Alexandre Martins retoma o tema central de sua arte: colher, na fotografia, traços genuínos do viver no espaço urbano de Ouro Preto. Espaço antigo e sinuoso onde capta a passagem de homens, mulheres e crianças caminhando.
Caminhar sem fim, ação. Caminhar, deambular, andar, percorrer, ir e voltar. Caminhar, caminho, trajeto, ida e volta.
Alguém caminha. Alguém vai e volta. Percurso de uma rede sem fim de rotas, na mesma cidade, sempre e sem parar, anos e anos a fio. A peregrinação da vida sem sobressalto, cotidiana e corriqueira atrai o fotógrafo e o instiga a caminhar também.
Surge, assim, um valioso ensaio etnográfico que transita no tempo cronológico (1984 a 2017), identificando permanências no andar pelas ruas de Ouro Preto. Alexandre Martins capta o tempo existencial, de duração da vida. As fotografias, emolduradas por intenção artística e revestidas de sentido documental, em jogo de claro-escuro, tão marcante no seu trabalho, fazem o prodígio de desfamiliarizar o gestual comum, a que ordinariamente não se dá importância. O simples passa, pois, a pomposo, belo, excepcional. E as pessoas fotografadas, que espelham cada um de nós, tornam-se personagens marcantes da história.
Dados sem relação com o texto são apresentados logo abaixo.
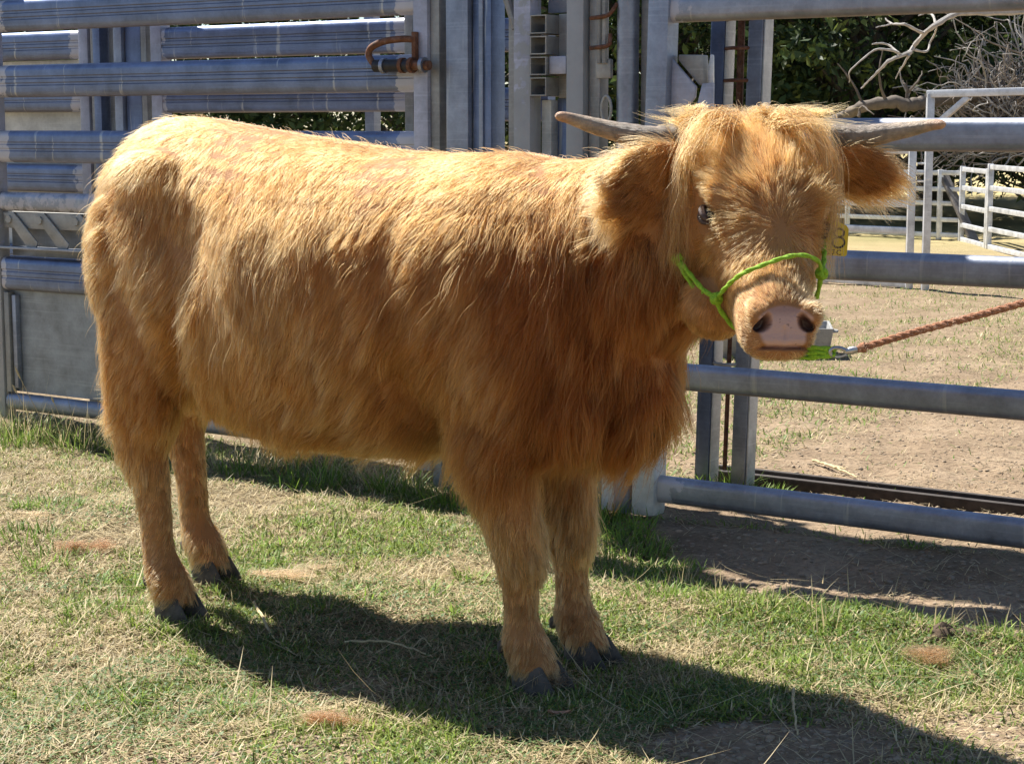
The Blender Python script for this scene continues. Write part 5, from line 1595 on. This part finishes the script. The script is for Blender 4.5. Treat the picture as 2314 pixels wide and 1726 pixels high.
stem([(-.36, 3.858), (-.255, 3.84), (-.152, 3.736)], .0030, 'long straw lying in the shadow under the belly')
stem([(-.213, 3.79), (-.19, 3.87), (-.165, 3.80), (-.16, 3.76)], .0018, 'thin curled straw crossing the long one under the belly')
stem([(.55, 3.50), (.526, 3.342), (.514, 3.211)], .0034, 'pale root stick at the shadow edge in the right foreground')
stem([(.49, 3.42), (.496, 3.30)], .0016, 'short thin straw left of the pale root stick')
stem([(1.009, 6.09), (1.05, 5.93), (1.094, 5.761)], .0050, 'pale split straw lying in the pen behind the gate')
stem([(1.03, 6.05), (1.075, 5.86)], .0035, 'shorter straw beside the split one in the pen')
# seed-head stems by the left gate
for i, (s, dx, h) in enumerate(((-2.42, -.10, .20), (-2.36, -.13, .27), (-2.28, -.06, .17))):
    p = fp(s, -.10, 0)
    tp = p + np.array([dx, 0, h])
    P = spline([p, p * .45 + tp * .55 + np.array([dx * .1, 0, .02]), tp], 14)
    st = empty('seed_stem', tuple(p), ['shortish dry grass stem with seed head, left of the trio by the sheet panel', 'tallest dry grass stem with seed head by the sheet panel', 'lowest dry grass stem with seed head nearest the hind leg'][i], 'stem', 'seed stems by the left gate')
    mk('stalk', *sweep(P, .0012, 5), st, m_straw, True)
    mk('seed_head', *sweep(P[-4:] + np.array([[0, 0, .0]] * 4), [.002, .004, .0035, .001], 6), st, m_straw, True)

# a curled dead leaf in the shadow
lx, ly = .088, 3.315
lz = float(gz(np.array([lx]), np.array([ly]))[0])
V = []
for i, k in enumerate(np.linspace(-1, 1, 7)):
    wv = .010 * (1 - k * k) + .0006
    for sg in (-1, 0, 1): V.append((lx + k * .022, ly + sg * wv * .9, lz + .012 + .006 * k * k + abs(sg) * .005))
F = [(3 * i + j, 3 * i + j + 1, 3 * i + j + 4, 3 * i + j + 3) for i in range(6) for j in range(2)]
tag(mk('dead_leaf', V, F, None, simple_mat('dead_leaf', (.42, .22, .13), .7, 0, .2, 60), True), 'curled pinkish brown dead leaf lying in the calf\'s shadow in front', 'leaf')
Caminhar sem fim: há expressão mais sugestiva para caracterizar a vida?
A cidade barroca. O caminho inicial e o caminho-tronco. Os homens ajeitaram ruas, ergueram igrejas, capelas, passos e casas arrimadas umas às outras, em terrenos de ouro e montanhas desafiadoras. Ruas estreitas, travessas e becos. Ações diárias. Caminhadas.
Mas há uma caminhada mais figurativa, solitária e contemplativa que as realizadas pelas ladeiras de Ouro Preto. A caminhada no tempo. Passamos. Refazemos o gesto de caminhar. E somos guiados pelo poeta barroco: La vida es sueño. A vida é sonho. Ar, sonho, sopro, encontro de nuvens, essencialmente fugaz, etérea. Por ela passamos.
E o gesto humano que passa não existe senão aprisionado na imagem que o fotógrafo registra. A fotografia ganha dimensão surpreendente porque capta o espaço, (o entorno, a rua, a janela, o beco, o ângulo mínimo entre duas pedras, a calçada de pedra em frente à igreja, a rua que se alonga ao infinito) e o tempo (o momento único) do viver ouro-pretano: caminhar sem parar.
A ideia foi insinuada na exposição anterior, Uma Conversa, que mantém um significado inseparável deste Caminhar sem fim. Formam um original dueto – se assim podemos dizer – desta forma de expressão artística (a fotografia) que hoje tem, de fato, importância no cenário ouro-pretano. Difícil escolher o instantâneo mais inteiro e sublime!